Between the extremes, the advisory council outlines several compromise proposals designed to reduce systemic risk while preserving some path for legitimate recovery.
One idea, known as ‘Hourglass,’ would limit how much BTC can be withdrawn from P2PK outputs per block. By throttling the outflow—such as capping withdrawals to one BTC per block—even a quantum attacker could not dump a massive volume onto the market quickly, potentially reducing the risk of a disorderly price collapse. Unlike outright invalidation, Hourglass would still leave open a recovery route for rightful owners.
Another approach, ‘BIP-361,’ envisions banning ECDSA and Schnorr signatures after a cutoff while allowing owners to move funds by proving—via a zero-knowledge proof (ZK), potentially using a quantum-resistant SNARK—that they know the preimage of a private-key hash. The logic is that quantum computing may enable derivation of private keys from public keys, but it does not automatically confer the ability to invert secure hash functions. The report notes important limitations: this technique would apply primarily to keys derived from mnemonic or HD wallet seed phrases (such as BIP-32) and would not solve the earliest 2012-and-prior P2PK outputs.
A third proposal, ‘PACTs,’ targets owners who want to preserve privacy or reduce immediate on-chain signaling but still prepare. The mechanism uses Bitcoin’s timestamping properties to pre-commit a transaction that transfers coins from a vulnerable key to a quantum-safe address, embedding only a hash commitment on-chain ahead of time.

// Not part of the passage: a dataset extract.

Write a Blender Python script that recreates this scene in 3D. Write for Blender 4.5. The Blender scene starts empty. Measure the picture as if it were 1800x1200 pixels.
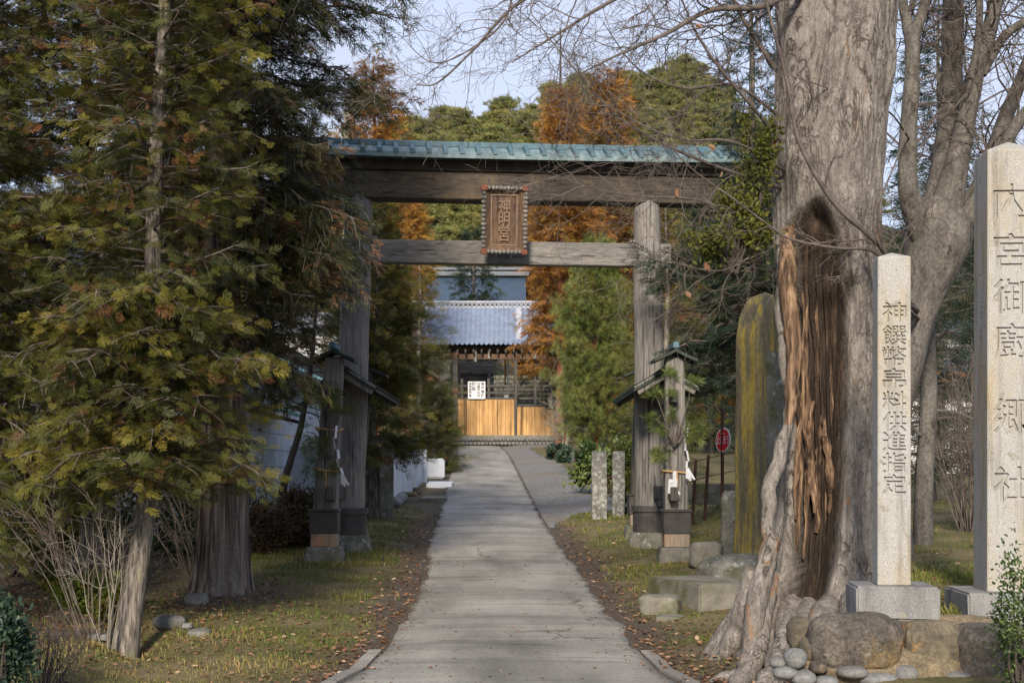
import bpy, bmesh, math, random
import numpy as np
from mathutils import Vector, Matrix
R = math.radians
rng = np.random.default_rng(7)
random.seed(7)
SC = bpy.context.scene
COL = SC.collection

# ------------------------------------------------------------------ camera, sky, sun, exposure
CZ = 1.33                       # camera height (ground at the gate is z = 0)
cam = bpy.data.cameras.new('camera')
cam.lens = 50.0; cam.sensor_width = 36.0; cam.shift_y = 230 / 1800
cam.clip_start = 0.1; cam.clip_end = 3000
camo = bpy.data.objects.new('camera', cam); COL.objects.link(camo)
camo.location = (0, 0, CZ); camo.rotation_euler = (R(90), 0, 0)
SC.camera = camo
SUN_EL, SUN_AZ = 27.0, 187.0    # azimuth clockwise from +Y (camera looks along +Y)
w = bpy.data.worlds.new('World'); SC.world = w; w.use_nodes = True
nt = w.node_tree; nt.nodes.clear()
wo = nt.nodes.new('ShaderNodeOutputWorld'); bg = nt.nodes.new('ShaderNodeBackground')
sky = nt.nodes.new('ShaderNodeTexSky'); sky.sky_type = 'NISHITA'; sky.sun_disc = False
sky.sun_elevation = R(SUN_EL); sky.sun_rotation = R(SUN_AZ); sky.air_density = 1.0; sky.dust_density = 1.0; sky.ozone_density = 2.0
tc = nt.nodes.new('ShaderNodeTexCoord'); mp = nt.nodes.new('ShaderNodeMapping'); mp.inputs['Scale'].default_value = (1.2, 1.2, 4.0)
nz = nt.nodes.new('ShaderNodeTexNoise'); nz.inputs['Scale'].default_value = 2.6; nz.inputs['Detail'].default_value = 6; nz.inputs['Distortion'].default_value = .4
rp = nt.nodes.new('ShaderNodeValToRGB'); rp.color_ramp.elements[0].position = .36; rp.color_ramp.elements[1].position = .66
rp.color_ramp.elements[0].color = (.84, .84, .84, 1); rp.color_ramp.elements[1].color = (.98, .98, .98, 1)
mx = nt.nodes.new('ShaderNodeMixRGB'); mx.inputs[2].default_value = (1.95, 2.12, 2.65, 1)
nt.links.new(tc.outputs['Generated'], mp.inputs[0]); nt.links.new(mp.outputs[0], nz.inputs['Vector'])
nt.links.new(nz.outputs['Fac'], rp.inputs[0]); nt.links.new(rp.outputs[0], mx.inputs[0])
nt.links.new(sky.outputs[0], mx.inputs[1]); nt.links.new(mx.outputs[0], bg.inputs[0])
bg.inputs[1].default_value = 0.15
nt.links.new(bg.outputs[0], wo.inputs[0])
sl = bpy.data.lights.new('sun', 'SUN'); sl.energy = 2.7; sl.angle = R(9); sl.color = (1.0, .87, .70)
so = bpy.data.objects.new('sun', sl); COL.objects.link(so)
sdir = Vector((math.sin(R(SUN_AZ)) * math.cos(R(SUN_EL)), math.cos(R(SUN_AZ)) * math.cos(R(SUN_EL)), math.sin(R(SUN_EL))))
so.rotation_euler = sdir.to_track_quat('Z', 'Y').to_euler(); so.location = (-20, -30, 30)
SC.view_settings.view_transform = 'Standard'; SC.view_settings.look = 'None'
SC.view_settings.exposure = 1.25; SC.view_settings.gamma = 1.0
try: SC.view_settings.use_curve_mapping = False
except Exception: pass
SC.cycles.max_bounces = 5; SC.cycles.diffuse_bounces = 3; SC.cycles.transparent_max_bounces = 4

# ------------------------------------------------------------------ helpers
def P(px, py, d):
    """world point seen at photo pixel (px, py) at distance d in front of the camera"""
    return np.array([(px - 900) / 2500 * d, d, CZ - (py - 830) / 2500 * d])
def sst(a, b, x):
    t = np.clip((np.asarray(x, float) - a) / (b - a), 0, 1); return t * t * (3 - 2 * t)
def gbase(y):
    y = np.asarray(y, float)
    z = -1.208 + .0505 * y
    z = np.where(y < 8, -.804 - .02 * (8 - y), z)
    return np.where(y > 86, 3.135 + .02 * (y - 86), z)
_ns = np.random.default_rng(3)
_K = [(_ns.normal(size=3), _ns.uniform(0, 6.28)) for _ in range(24)]
def vnoise(V, scale=1.0, octs=3):
    """smooth pseudo noise, about -1..1"""
    V = np.asarray(V, float) * scale; out = 0; amp = 1; k = 0
    for o in range(octs):
        s = 0
        for j in range(5):
            d, ph = _K[(k) % 24]; k += 1
            s = s + np.sin(V @ d * (1.9 ** o) * 1.3 + ph)
        out = out + amp * s / 2.6; amp *= .5
    return out / 1.6
def rdedge(y):
    ys = np.array([5, 12.8, 13.4, 14.3, 15.5, 16, 18.2, 21.5, 24.7, 31.8, 43.3, 65.9, 78, 90])
    l = np.array([-2.2, -1.56, -1.38, -1.30, -1.27, -1.25, -1.23, -1.26, -1.46, -1.62, -1.97, -2.58, -2.95, -3.4])
    r = np.array([2.1, 1.52, 1.36, 1.28, 1.24, 1.22, 1.09, 1.00, .83, .60, .36, -.13, -.60, -.9])
    return np.interp(y, ys, l), np.interp(y, ys, r)
def ground(x, y):
    x = np.asarray(x, float); y = np.asarray(y, float)
    z = gbase(y)
    l, r = rdedge(y)
    off = np.maximum(l - x, x - r)                       # distance outside the road
    z = z - .03 + .07 * sst(.2, 1.3, off) + .03 * vnoise(np.stack([x, y, 0 * x], -1), 1.1, 3) * sst(.1, .8, off)
    # raised bank on the right, held by the boulder wall in front
    z = z + .70 * sst(2.5, 4.2, x) * sst(11.0, 12.2, y) * (1 - .7 * sst(24, 34, y)) * (1 - .6 * sst(17, 20, y) * (1 - sst(3.4, 4.6, x)))
    z = z + .42 * sst(1.7, 2.8, x) * (1 - sst(11.2, 12.6, y))
    # root mound round the big hollow tree
    z = z + .22 * np.exp(-(((x - 3.0) / 1.0) ** 2 + ((y - 13.6) / 1.2) ** 2))
    # small ditch and lower garden on the left
    z = z - .22 * np.exp(-((x + 4.35 + .35 * (y - 16)) / .28) ** 2) * sst(13.5, 14.5, y) * (1 - sst(18, 19.5, y))
    z = z - .10 * sst(-4.2, -6.5, x)
    return z
def gz(x, y): return float(ground(np.array([x]), np.array([y]))[0])

class MB:
    """collects geometry in world coordinates; build() links it as ONE mesh object"""
    def __init__(s): s.V = []; s.F = []; s.T = []; s.n = 0
    def add(s, V, F, tint=0.0):
        V = np.asarray(V, float).reshape(-1, 3)
        if isinstance(F, np.ndarray): s.F.append(F.astype(np.int64) + s.n)
        else:
            by = {}
            for f in F: by.setdefault(len(f), []).append(f)
            for k in by: s.F.append(np.array(by[k], np.int64) + s.n)
        t = np.asarray(tint, float); s.T.append(np.full(len(V), float(t)) if t.ndim == 0 else t)
        s.V.append(V); s.n += len(V); return s
    def mesh(s, name, mat, smooth=False, off=(0, 0, 0)):
        me = bpy.data.meshes.new(name)
        V = np.concatenate(s.V) - np.asarray(off, float); T = np.concatenate(s.T)
        lv = np.concatenate([f.ravel() for f in s.F]); tot = np.concatenate([np.full(len(f), f.shape[1], np.int32) for f in s.F])
        st = np.concatenate([[0], np.cumsum(tot)[:-1]]).astype(np.int32)
        me.vertices.add(len(V)); me.vertices.foreach_set('co', V.astype(np.float32).ravel())
        me.loops.add(len(lv)); me.loops.foreach_set('vertex_index', lv.astype(np.int32))
        me.polygons.add(len(tot)); me.polygons.foreach_set('loop_start', st); me.polygons.foreach_set('loop_total', tot)
        me.polygons.foreach_set('use_smooth', np.full(len(tot), bool(smooth)))
        a = me.attributes.new('tint', 'FLOAT', 'POINT'); a.data.foreach_set('value', T.astype(np.float32))
        me.update(calc_edges=True); me.validate()
        if mat: me.materials.append(mat)
        return me
    def build(s, name, mat, parent=None, loc=None, smooth=False, label=None):
        off = np.array(wloc(parent)) if parent is not None else (np.array(loc, float) if loc is not None else np.zeros(3))
        o = bpy.data.objects.new(name, s.mesh(name, mat, smooth, off)); COL.objects.link(o)
        if parent is not None: o.parent = parent
        else: o.location = off
        if label: o['label'] = label
        return o
def wloc(o):
    v = Vector((0, 0, 0))
    while o is not None: v = v + o.location; o = o.parent
    return v
def tag(o, label, cat, group=None, kind=None):
    if label: o['label'] = label
    if cat: o['category'] = cat
    if group: o['group'] = group
    if kind: o['kind'] = kind
    return o
def thing(name, label, cat, loc=(0, 0, 0), group=None):
    o = bpy.data.objects.new(name, None); COL.objects.link(o); o.location = tuple(float(c) for c in loc); o.empty_display_size = .2
    return tag(o, label, cat, group)
def structure(o): o['kind'] = 'structure'; return o
def copy_tree(o, parent=None):
    c = o.copy(); COL.objects.link(c)
    if parent is not None: c.parent = parent
    for ch in list(o.children): copy_tree(ch, c)
    return c

def bevbox(size, bev=.01, seg=1):
    bm = bmesh.new(); bmesh.ops.create_cube(bm, size=1)
    bmesh.ops.scale(bm, vec=size, verts=bm.verts)
    if bev > 0: bmesh.ops.bevel(bm, geom=bm.edges[:], offset=bev, segments=seg, affect='EDGES', clamp_overlap=True)
    bm.verts.index_update()
    V = np.array([v.co[:] for v in bm.verts]); F = [[v.index for v in f.verts] for f in bm.faces]
    bm.free(); return V, F
def rotz(V, a):
    c, s = math.cos(a), math.sin(a); V = np.asarray(V)
    return np.stack([V[:, 0] * c - V[:, 1] * s, V[:, 0] * s + V[:, 1] * c, V[:, 2]], -1)
def roty(V, a):
    c, s = math.cos(a), math.sin(a); V = np.asarray(V)
    return np.stack([V[:, 0] * c + V[:, 2] * s, V[:, 1], -V[:, 0] * s + V[:, 2] * c], -1)
def rotx(V, a):
    c, s = math.cos(a), math.sin(a); V = np.asarray(V)
    return np.stack([V[:, 0], V[:, 1] * c - V[:, 2] * s, V[:, 1] * s + V[:, 2] * c], -1)
def box(mb, c, size, rz=0, bev=.008, tint=0.0, ry=0, rx=0, seg=1):
    V, F = bevbox(size, bev, seg)
    if rx: V = rotx(V, rx)
    if ry: V = roty(V, ry)
    if rz: V = rotz(V, rz)
    mb.add(V + np.asarray(c, float), F, tint); return mb
def subdbox(size, cuts=6, bev=.02):
    bm = bmesh.new(); bmesh.ops.create_cube(bm, size=1); bmesh.ops.scale(bm, vec=size, verts=bm.verts)
    bmesh.ops.bevel(bm, geom=bm.edges[:], offset=bev, segments=2, affect='EDGES', clamp_overlap=True)
    bmesh.ops.subdivide_edges(bm, edges=[e for e in bm.edges if e.calc_length() > min(size) * .4], cuts=cuts, use_grid_fill=True)
    bmesh.ops.triangulate(bm, faces=[f for f in bm.faces if len(f.verts) > 4])
    bm.verts.index_update()
    V = np.array([v.co[:] for v in bm.verts]); F = [[v.index for v in f.verts] for f in bm.faces]; bm.free(); return V, F
def taper(mb, p0, p1, s0, s1, rz=0, bev=.012, tint=0.0):
    """four sided tapering post from p0 (size s0) to p1 (size s1)"""
    V, F = bevbox((1, 1, 1), .0, 1)
    bm = bmesh.new(); bmesh.ops.create_cube(bm, size=1)
    p0 = np.asarray(p0, float); p1 = np.asarray(p1, float)
    for v in bm.verts:
        t = v.co.z + .5; s = (np.array(s0) * (1 - t) + np.array(s1) * t)
        xy = rotz(np.array([[v.co.x * s[0], v.co.y * s[1], 0]]), rz)[0]
        v.co = Vector(p0 * (1 - t) + p1 * t + xy)
    if bev > 0: bmesh.ops.bevel(bm, geom=bm.edges[:], offset=bev, segments=1, affect='EDGES', clamp_overlap=True)
    bmesh.ops.recalc_face_normals(bm, faces=bm.faces)
    bm.verts.index_update()
    mb.add([v.co[:] for v in bm.verts], [[v.index for v in f.verts] for f in bm.faces], tint); bm.free(); return mb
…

Because the transaction is created before quantum-capable attacks are feasible, it could later be recognized as valid even after legacy signatures are disallowed. The council notes that these proposals are not mutually exclusive and could, in principle, be combined.
Despite cataloging options, the report stops short of recommending a single policy. Instead it emphasizes two imperatives. First, begin the technical migration work now—adopting quantum-resistant signatures is a distinct track from the governance debate over abandoned coins, and should not be delayed while the community argues over the hardest edge cases. Second, deliver clarity. The advisory council argues that uncertainty over how Bitcoin (BTC) will handle abandoned coins in a post-quantum scenario is already a barrier for ‘institutional participation,’ because it complicates custody risk models and long-term asset security assumptions.

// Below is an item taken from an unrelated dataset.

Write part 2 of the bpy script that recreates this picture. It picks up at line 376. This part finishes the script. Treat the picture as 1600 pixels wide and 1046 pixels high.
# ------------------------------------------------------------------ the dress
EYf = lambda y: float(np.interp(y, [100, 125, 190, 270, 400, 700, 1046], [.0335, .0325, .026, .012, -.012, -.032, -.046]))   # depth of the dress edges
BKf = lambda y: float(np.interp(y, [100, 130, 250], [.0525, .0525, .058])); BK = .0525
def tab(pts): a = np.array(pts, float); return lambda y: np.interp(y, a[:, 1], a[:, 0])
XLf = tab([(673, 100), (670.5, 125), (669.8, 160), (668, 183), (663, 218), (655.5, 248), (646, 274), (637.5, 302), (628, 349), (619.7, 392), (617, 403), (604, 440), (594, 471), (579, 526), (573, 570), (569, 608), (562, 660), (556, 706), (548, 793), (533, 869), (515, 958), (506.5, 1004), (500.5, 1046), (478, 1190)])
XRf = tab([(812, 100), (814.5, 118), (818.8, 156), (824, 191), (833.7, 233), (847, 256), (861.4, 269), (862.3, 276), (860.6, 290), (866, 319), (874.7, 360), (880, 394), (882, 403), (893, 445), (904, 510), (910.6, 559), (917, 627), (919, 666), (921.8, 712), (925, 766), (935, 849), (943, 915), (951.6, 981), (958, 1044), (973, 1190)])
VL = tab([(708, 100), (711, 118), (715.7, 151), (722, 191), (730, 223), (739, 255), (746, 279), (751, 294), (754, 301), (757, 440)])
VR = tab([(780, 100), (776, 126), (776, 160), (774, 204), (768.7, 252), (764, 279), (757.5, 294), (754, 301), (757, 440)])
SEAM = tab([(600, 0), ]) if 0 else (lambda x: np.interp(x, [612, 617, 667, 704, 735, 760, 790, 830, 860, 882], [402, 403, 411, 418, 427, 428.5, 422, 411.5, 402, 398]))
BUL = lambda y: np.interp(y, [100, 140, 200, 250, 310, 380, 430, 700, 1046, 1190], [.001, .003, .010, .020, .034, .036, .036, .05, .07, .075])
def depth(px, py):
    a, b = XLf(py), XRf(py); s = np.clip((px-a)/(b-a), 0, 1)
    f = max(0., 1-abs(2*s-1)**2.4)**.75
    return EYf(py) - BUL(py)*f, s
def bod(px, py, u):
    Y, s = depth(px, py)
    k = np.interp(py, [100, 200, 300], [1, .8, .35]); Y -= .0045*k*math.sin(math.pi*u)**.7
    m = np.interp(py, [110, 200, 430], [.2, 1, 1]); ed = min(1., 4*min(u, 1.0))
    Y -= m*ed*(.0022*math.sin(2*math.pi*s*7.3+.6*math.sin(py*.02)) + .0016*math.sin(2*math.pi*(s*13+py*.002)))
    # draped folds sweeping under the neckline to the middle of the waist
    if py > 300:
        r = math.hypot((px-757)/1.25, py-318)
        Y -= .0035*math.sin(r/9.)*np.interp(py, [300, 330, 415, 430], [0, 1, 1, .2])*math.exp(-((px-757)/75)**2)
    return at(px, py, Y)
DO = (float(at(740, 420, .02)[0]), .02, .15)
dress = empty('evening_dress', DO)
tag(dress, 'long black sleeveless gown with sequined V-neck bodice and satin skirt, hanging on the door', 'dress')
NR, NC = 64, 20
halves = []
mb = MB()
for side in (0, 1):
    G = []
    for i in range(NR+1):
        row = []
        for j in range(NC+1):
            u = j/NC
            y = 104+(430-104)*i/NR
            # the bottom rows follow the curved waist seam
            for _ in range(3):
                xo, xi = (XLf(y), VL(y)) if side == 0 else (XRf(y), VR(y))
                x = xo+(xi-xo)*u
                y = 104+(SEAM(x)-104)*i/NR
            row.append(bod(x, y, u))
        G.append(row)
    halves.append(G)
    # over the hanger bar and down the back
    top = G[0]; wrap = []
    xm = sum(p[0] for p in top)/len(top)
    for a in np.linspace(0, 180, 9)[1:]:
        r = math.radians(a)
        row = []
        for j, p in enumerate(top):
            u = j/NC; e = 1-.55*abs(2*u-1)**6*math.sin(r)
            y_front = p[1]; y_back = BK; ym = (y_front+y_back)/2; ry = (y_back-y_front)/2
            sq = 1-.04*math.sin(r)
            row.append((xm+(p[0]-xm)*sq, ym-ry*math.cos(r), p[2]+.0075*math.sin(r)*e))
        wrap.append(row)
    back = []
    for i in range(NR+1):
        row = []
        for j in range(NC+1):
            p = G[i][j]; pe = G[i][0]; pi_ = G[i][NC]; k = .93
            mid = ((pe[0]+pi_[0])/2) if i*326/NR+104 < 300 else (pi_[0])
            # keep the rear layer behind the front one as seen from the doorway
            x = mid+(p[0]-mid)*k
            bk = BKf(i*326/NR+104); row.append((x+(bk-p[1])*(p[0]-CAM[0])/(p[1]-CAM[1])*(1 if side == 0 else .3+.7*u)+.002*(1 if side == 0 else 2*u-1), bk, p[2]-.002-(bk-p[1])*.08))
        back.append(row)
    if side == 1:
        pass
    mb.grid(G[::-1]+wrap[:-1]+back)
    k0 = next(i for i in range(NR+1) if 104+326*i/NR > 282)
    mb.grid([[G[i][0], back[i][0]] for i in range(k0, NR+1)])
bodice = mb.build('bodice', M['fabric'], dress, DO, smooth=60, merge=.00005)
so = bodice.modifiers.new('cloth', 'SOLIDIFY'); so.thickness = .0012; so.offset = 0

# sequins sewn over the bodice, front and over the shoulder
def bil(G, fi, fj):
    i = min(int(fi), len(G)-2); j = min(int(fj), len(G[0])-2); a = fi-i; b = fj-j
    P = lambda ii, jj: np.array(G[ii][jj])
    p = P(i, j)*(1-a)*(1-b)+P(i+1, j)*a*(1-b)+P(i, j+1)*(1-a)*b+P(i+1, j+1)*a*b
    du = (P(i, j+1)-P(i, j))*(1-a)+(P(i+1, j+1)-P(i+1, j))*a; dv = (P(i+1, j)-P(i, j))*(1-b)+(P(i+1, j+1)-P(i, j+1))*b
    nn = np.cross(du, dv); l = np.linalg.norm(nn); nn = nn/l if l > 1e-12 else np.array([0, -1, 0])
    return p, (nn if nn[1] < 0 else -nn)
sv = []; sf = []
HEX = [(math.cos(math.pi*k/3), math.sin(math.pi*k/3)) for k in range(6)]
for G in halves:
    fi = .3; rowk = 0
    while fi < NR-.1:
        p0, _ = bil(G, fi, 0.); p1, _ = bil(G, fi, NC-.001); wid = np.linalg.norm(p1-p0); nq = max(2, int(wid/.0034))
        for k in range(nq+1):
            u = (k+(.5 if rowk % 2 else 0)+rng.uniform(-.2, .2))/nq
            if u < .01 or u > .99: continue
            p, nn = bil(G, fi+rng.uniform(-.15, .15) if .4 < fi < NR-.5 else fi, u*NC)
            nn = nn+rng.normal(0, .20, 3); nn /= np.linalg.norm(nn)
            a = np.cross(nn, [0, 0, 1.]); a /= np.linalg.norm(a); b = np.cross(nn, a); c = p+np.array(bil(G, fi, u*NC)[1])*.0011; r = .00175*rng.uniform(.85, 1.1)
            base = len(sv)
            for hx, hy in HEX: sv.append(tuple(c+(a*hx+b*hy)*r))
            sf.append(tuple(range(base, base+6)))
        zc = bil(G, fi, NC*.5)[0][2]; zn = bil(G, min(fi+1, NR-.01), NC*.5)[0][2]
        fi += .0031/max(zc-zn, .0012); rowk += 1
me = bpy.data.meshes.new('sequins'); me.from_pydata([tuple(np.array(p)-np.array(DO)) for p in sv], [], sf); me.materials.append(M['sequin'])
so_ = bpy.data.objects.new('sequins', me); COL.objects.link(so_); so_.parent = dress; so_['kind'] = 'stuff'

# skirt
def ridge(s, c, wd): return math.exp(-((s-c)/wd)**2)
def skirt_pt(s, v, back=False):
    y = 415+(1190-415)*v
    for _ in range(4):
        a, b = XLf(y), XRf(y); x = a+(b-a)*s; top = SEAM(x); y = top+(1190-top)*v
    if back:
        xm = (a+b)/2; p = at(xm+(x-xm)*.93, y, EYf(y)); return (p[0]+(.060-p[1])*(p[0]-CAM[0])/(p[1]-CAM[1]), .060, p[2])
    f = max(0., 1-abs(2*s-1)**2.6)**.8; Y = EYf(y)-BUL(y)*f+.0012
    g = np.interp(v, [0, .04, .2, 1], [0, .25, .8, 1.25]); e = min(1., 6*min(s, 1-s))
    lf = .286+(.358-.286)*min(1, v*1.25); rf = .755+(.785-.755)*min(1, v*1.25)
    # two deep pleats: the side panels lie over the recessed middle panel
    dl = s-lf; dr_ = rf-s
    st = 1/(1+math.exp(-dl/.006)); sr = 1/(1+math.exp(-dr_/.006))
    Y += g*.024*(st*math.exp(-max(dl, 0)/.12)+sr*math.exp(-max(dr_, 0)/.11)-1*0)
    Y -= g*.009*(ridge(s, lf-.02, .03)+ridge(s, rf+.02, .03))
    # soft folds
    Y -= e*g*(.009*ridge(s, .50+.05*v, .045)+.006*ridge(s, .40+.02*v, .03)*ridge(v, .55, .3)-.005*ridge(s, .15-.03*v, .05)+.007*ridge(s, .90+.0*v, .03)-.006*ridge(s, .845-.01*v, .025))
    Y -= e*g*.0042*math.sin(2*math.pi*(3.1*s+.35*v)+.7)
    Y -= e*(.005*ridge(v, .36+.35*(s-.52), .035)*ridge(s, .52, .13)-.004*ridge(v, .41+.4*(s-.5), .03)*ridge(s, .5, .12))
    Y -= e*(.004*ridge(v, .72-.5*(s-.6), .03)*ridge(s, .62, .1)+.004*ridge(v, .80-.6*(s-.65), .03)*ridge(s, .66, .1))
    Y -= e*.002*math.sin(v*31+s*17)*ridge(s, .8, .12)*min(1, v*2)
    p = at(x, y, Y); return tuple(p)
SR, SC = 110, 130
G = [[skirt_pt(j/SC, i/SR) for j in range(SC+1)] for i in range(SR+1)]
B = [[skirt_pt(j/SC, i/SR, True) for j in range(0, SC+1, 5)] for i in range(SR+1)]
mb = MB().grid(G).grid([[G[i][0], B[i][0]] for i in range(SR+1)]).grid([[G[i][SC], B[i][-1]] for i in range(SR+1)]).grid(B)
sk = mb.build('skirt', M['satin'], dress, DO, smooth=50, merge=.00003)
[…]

The implications extend beyond theory. If a meaningful portion of vulnerable BTC sits in exchange and custodian cold wallets, then crypto market infrastructure—particularly in jurisdictions with large retail participation and regulated exchange sectors—faces a tangible operational audit question: which holdings are exposed by address type or key-reuse practices, and what is the migration plan if the threat horizon shortens?
More broadly, the coming debate forces Bitcoin’s community to confront a foundational tension: the absolutist interpretation of ‘code is law’ and unqualified property rights versus a more collective argument that the network may need to impose constraints—potentially even rendering some coins unspendable—to preserve economic security and market trust. The advisory council’s message is that the quantum era is not simply a cryptographic upgrade. It is a test of governance under uncertainty, and the decisions made well before a CRQC exists may shape how global capital ultimately evaluates Bitcoin’s resilience.